Venezuela: Hugo Chàvez ha vinto per la quarta volta le elezioni presidenziali
Ieri Hugo Chàvez ha fatto poker di Re, e, senza barare, ha vinto le elezioni presidenziali. Una giocata vincente per un piatto forte, con grandi implicazioni, per tutti i giocatori del tavolo verde Latinoamericano. Una coraggiosa giocata al buio questa di Chavez, indebolito da una lunga gestione del potere non sempre limpida, da un sbilanciamento filosocialista, da un persistente cancro contro un Henrique Capriles, che godeva del sostegno di tutti media privati, dell’appoggio internazionale [USA e UE], di tutta l’imprenditoria interna e delle multinazionali, in prima fila quelle del petrolio e che ha fatto l’occhiolino al popolo venezuelano oltre che alla sua borghesia.
Ha vinto le elezioni democraticamente con una percentuale del 54% circa contro il 56% che ebbe nel dicembre del 1998 quando si presentò la prima volta, con la differenza che oggi – ci dicono - ha partecipato alla tornata elettorale circa 82% degli aventi diritto, mentre allora fu il 76%: percentuali prossime a quelle italiane ma di gran lunga superiori alla media europea, per non parlare degli USA.
Certo, la paura di perdere deve essere stata tanta. Dal palazzo di Miraflores, Chávez ha mostrato ai suoi sostenitori la spada del padre della patria, Simon Bolivar e ha detto che s'impegna a costruire "un Venezuela potente ogni giorno più democratico, più libero e più giusto". Poi ha ringraziato gli oppositori di Capriles, i quali hanno riconosciuto la vittoria del popolo.
La forza di Chávez continua ad essere riposta nei programmi sociali finanziati grazie al controllo statale sulla produzione greggio. Ha aumentato il salario minimo, alzato le pensioni, allungato le ferie, ha realizzato, specie da ultimo, un piano urbanistico in grado di rispondere ai problemi delle poblaciones se non risolverli. E i poveri, i lavoratori dell’industria, del campo, dei servizi hanno corrisposto: un voto di scambio? Certo, ma di classe, non di mafia.
La debolezza di Chàvez sta sicuramente nel non far emergere un successore legittimo e carismatico in grado, ora, di supportarlo e, poi, di sostituirlo alla guida del paese, a meno che non pensi, in salsa cubana, che possa essere suo fratello ora governatore dello Stato di Barinas: quello del passaggio delle consegne è il buco nero di tutti gli ismi, dell’ultimo secolo, in Europa, da Franco a Berlusconi, da Ceausescu a Gorbaciov. Un grumo di potere personale impossibilitato dal divenire collettivo, e qui non si parla di gestione democratica dei poteri ma di semplice continuità della specie nella gestione del potere.
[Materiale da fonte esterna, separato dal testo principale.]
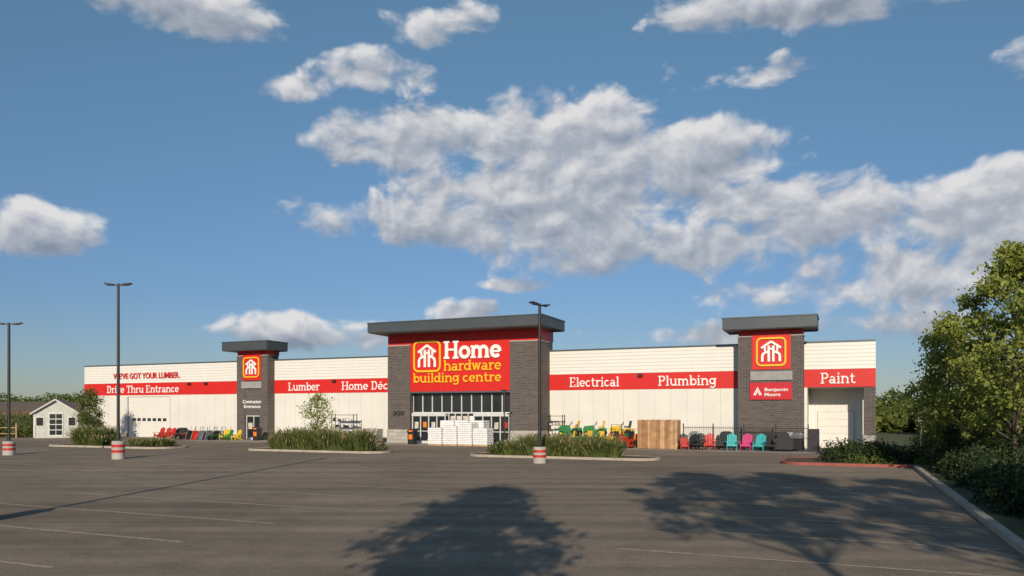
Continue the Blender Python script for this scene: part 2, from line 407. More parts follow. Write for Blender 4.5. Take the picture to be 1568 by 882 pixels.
# --------------------------------------------------------------- lettering
def arc(cx, cy, rx, ry, a0, a1, n=14):
    return [(cx+rx*math.cos(math.radians(a0+(a1-a0)*i/n)), cy+ry*math.sin(math.radians(a0+(a1-a0)*i/n))) for i in range(n+1)]
def V(x, y0, y1): return ([(x, y0), (x, y1)], 1)
def B(x0, x1, y): return ([(x0, y), (x1, y)], .62)
def SF(x, y, w=.42): return B(x-w/2, x+w/2, y)
def OO(cx, cy, rx, ry): return (arc(cx, cy, rx, ry, 0, 360, 24), 1)
lo, hi, ch = .065, .935, 1.385
G = {
 ' ': (.5, []),
 'l': (.56, [V(.28, 0, 1.45), SF(.28, lo, .5), B(.05, .28, ch)]),
 'i': (.56, [V(.28, 0, 1), SF(.28, lo, .5), B(.05, .28, hi), V(.28, 1.18, 1.42)]),
 'o': (1.02, [OO(.5, .5, .38, .4)]),
 'e': (1.0, [(arc(.5, .5, .37, .4, 0, 318), 1), B(.15, .86, .5)]),
 'c': (.95, [(arc(.5, .5, .37, .4, 48, 315), 1)]),
 'a': (1.03, [OO(.42, .3, .29, .21), V(.76, 0, .66), (arc(.47, .62, .29, .29, 0, 150), .8), B(.76, .98, lo)]),
 'd': (1.1, [OO(.46, .5, .35, .4), V(.86, 0, 1.45), B(.62, .86, ch), B(.86, 1.08, lo)]),
 'b': (1.08, [OO(.62, .5, .35, .4), V(.24, 0, 1.45), B(.02, .24, ch)]),
 'g': (1.05, [OO(.46, .56, .34, .35), V(.84, .0, 1), (arc(.5, 0, .34, .3, 0, -155), .9), B(.84, 1.05, hi)]),
 'h': (1.2, [V(.25, 0, 1.45), (arc(.6, .58, .35, .33, 180, 0), 1), V(.95, 0, .6), SF(.25, lo, .46), SF(.95, lo, .44), B(.02, .25, ch)]),
 'n': (1.2, [V(.25, 0, 1), (arc(.6, .58, .35, .33, 180, 0), 1), V(.95, 0, .6), SF(.25, lo, .46), SF(.95, lo, .44), B(.02, .25, hi)]),
 'm': (1.72, [V(.25, 0, 1), (arc(.55, .58, .3, .33, 180, 0), 1), V(.85, 0, .6), (arc(1.15, .58, .3, .33, 180, 0), 1), V(1.45, 0, .6),
              SF(.25, lo, .46), SF(.85, lo, .36), SF(1.46, lo, .42), B(.02, .25, hi)]),
 'u': (1.18, [V(.25, .4, 1), (arc(.58, .42, .33, .33, 180, 360), 1), V(.91, 0, 1), B(.02, .25, hi), B(.7, .91, hi), B(.91, 1.15, lo)]),
 'r': (.86, [V(.27, 0, 1), (arc(.66, .5, .37, .4, 175, 60), .9), SF(.27, lo, .5), B(.03, .27, hi)]),
 't': (.78, [V(.32, .32, 1.3), (arc(.57, .32, .25, .23, 180, 320), .9), B(.05, .68, .93)]),
 'v': (.95, [([(.16, .98), (.46, .05)], .95), ([(.46, .05), (.78, .98)], .85), SF(.16, hi, .36), SF(.8, hi, .34)]),
 'w': (1.4, [([(.18, .98), (.44, .05)], .95), ([(.44, .05), (.7, .9)], .8), ([(.7, .9), (.96, .05)], .95), ([(.96, .05), (1.22, .98)], .8), SF(.18, hi, .4), SF(1.22, hi, .4), SF(.7, hi, .3)]),
 'H': (1.42, [V(.28, 0, 1.45), V(1.12, 0, 1.45), B(.28, 1.12, .74), SF(.28, lo, .52), SF(1.12, lo, .52), SF(.28, ch, .52), SF(1.12, ch, .52)]),
 'E': (1.18, [V(.3, 0, 1.45), B(.04, 1.05, lo), B(.04, 1.02, ch), B(.3, .85, .74), ([(1.0, 0), (1.0, .38)], .6), ([(.97, 1.07), (.97, 1.45)], .6)]),
 'P': (1.16, [V(.3, 0, 1.45), (arc(.62, 1.04, .38, .34, 90, -90), 1), B(.04, .62, ch), B(.3, .62, .7), SF(.3, lo, .52)]),
 'L': (1.1, [V(.3, 0, 1.45), B(.04, 1.0, lo), SF(.3, ch, .52), ([(.95, 0), (.95, .42)], .6)]),
 'D': (1.3, [V(.3, 0, 1.45), (arc(.58, .725, .5, .655, 90, -90), 1), B(.04, .6, lo), B(.04, .6, ch)]),
 'T': (1.22, [V(.6, 0, 1.45), B(.06, 1.14, ch), SF(.6, lo, .5), ([(.1, 1.07), (.1, 1.45)], .6), ([(1.1, 1.07), (1.1, 1.45)], .6)]),
}
G['\u00e9'] = (1.0, G['e'][1] + [([(.42, 1.12), (.66, 1.38)], .8)])
def word(txt, s0, s1, z, cap, y, mt, wt=.19, dep=.05, name=None):
    tot = sum(G[c][0] for c in txt); kx = (s1-s0)/tot; kz = cap/1.45
    mb = MB(); x = 0; q = 0
    for c in txt:
        for pts, k in G[c][1]:
            P = [(s0+(x+p[0])*kx, z+p[1]*kz) for p in pts]
            mb.ribbon(P, wt*k*(kx+kz)/2, y-.0015*q, dep, mt); q = (q+1) % 9
        x += G[c][0]
    mb.build('lettering_'+(name or txt.lower().replace(' ', '_').replace('\u00e9', 'e')), store)
ly = -.10
word('Electrical', -21.95, -17.85, 4.62, .76, ly, 'white_letter')
word('Plumbing', -14.85, -10.5, 4.62, .76, ly, 'white_letter')
word('Paint', -3.4, -1.15, 4.62, .76, ly, 'white_letter')
word('Lumber', -49.85, -46.2, 4.62, .76, ly, 'white_letter')
word('Home D\u00e9cor', -43.8, -37.75, 4.62, .76, ly, 'white_letter')
word('Drive Thru Entrance', -73.9, -63.6, 4.62, .76, ly, 'white_letter')
fy = TW-.07
word('Home', -32.2, -26.95, 7.02, 1.44, fy, 'white_letter', .28, .08)
word('hardware', -32.2, -26.95, 6.02, .86, fy, 'yellow_letter', .2, .06)
word('building centre', -35.1, -26.95, 5.08, .8, fy, 'yellow_letter', .2, .06)

def text(body, s0, s1, z, h, y, mt, name, off=.01):
    cu = bpy.data.curves.new(name, 'FONT'); cu.body = body; cu.size = 1; cu.extrude = .02; cu.offset = off
    ob = bpy.data.objects.new(name, cu); COL.objects.link(ob); cu.materials.append(MATS[mt])
    bpy.context.view_layer.update()
    d = ob.dimensions.copy()
    ob.parent = store; ob.rotation_euler = (math.pi/2, 0, 0)
    ob.scale = ((s1-s0)/d.x, h/d.y, 1); ob.location = (s0, y, z)
text("WE'VE GOT YOUR LUMBER.", -72.9, -63.5, 6.1, .62, -.08, 'red_letter', 'lettering_slogan', .022)
text("Contractor", -54.45, -52.2, 3.45, .34, -1.03, 'white_letter', 'lettering_contractor', .015)
text("Entrance", -54.3, -52.35, 3.0, .32, -1.03, 'white_letter', 'lettering_entrance', .015)
text("305", -37.1, -36.0, 2.35, .38, TW-.03, 'frame_dark', 'street_number', .03)
mb = MB(); mb.box(-7.98, -5.17, -1.62, -1.5, 3.5, 4.7, 'red_sign'); mb.build('paint_sign_panel', store)
text("Benjamin", -7.0, -5.45, 4.1, .3, -1.65, 'white_letter', 'lettering_upper', .015)
text("Moore", -7.0, -5.95, 3.75, .24, -1.65, 'white_letter', 'lettering_lower', .015)
mb = MB()
for i, r in enumerate((.26, .15)): mb.ribbon([(-7.45-r, 3.82), (-7.45, 3.86+r*1.8), (-7.45+r, 3.82)], .07, -1.65-.002*i, .03, 'white_letter')
mb.build('sign_mark', store)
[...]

Hic rodus hic salta, si diceva.
L’irrisolta questione del passaggio dei poteri è la spada di Damocle per Hugo Chàvez come per Fidel Castro, ma lo sarà presto per Evo Morales, e gli altri capi di stato Latinoamericani.
Certo è che si è guadagnato tempo e spazio per verificare e consolidare una felice seppur contraddittoria congiuntura politica nel continente Sud e Centro Americano, favorita anche dal riparo dalla tempesta finanziaria che sconvolge gli equilibri sociali, sicuramente in Europa, ma anche altri continenti. Una condizione, quest’ultima, che lascia uno spazio di intervento a quelle forme di welfare pubblico che altrove nel mondo vanno assottigliandosi e privatizzandosi, e che non possono essere delegate in eterno alle brigate di solidarietà cubane, così come è stato fatto in molti paesi latinoamericani.
La prossima volta, ne in Venezuela ne altrove, basterà il frigorifero e/o il la cucina a gas cinesi a fare la differenza nelle urne.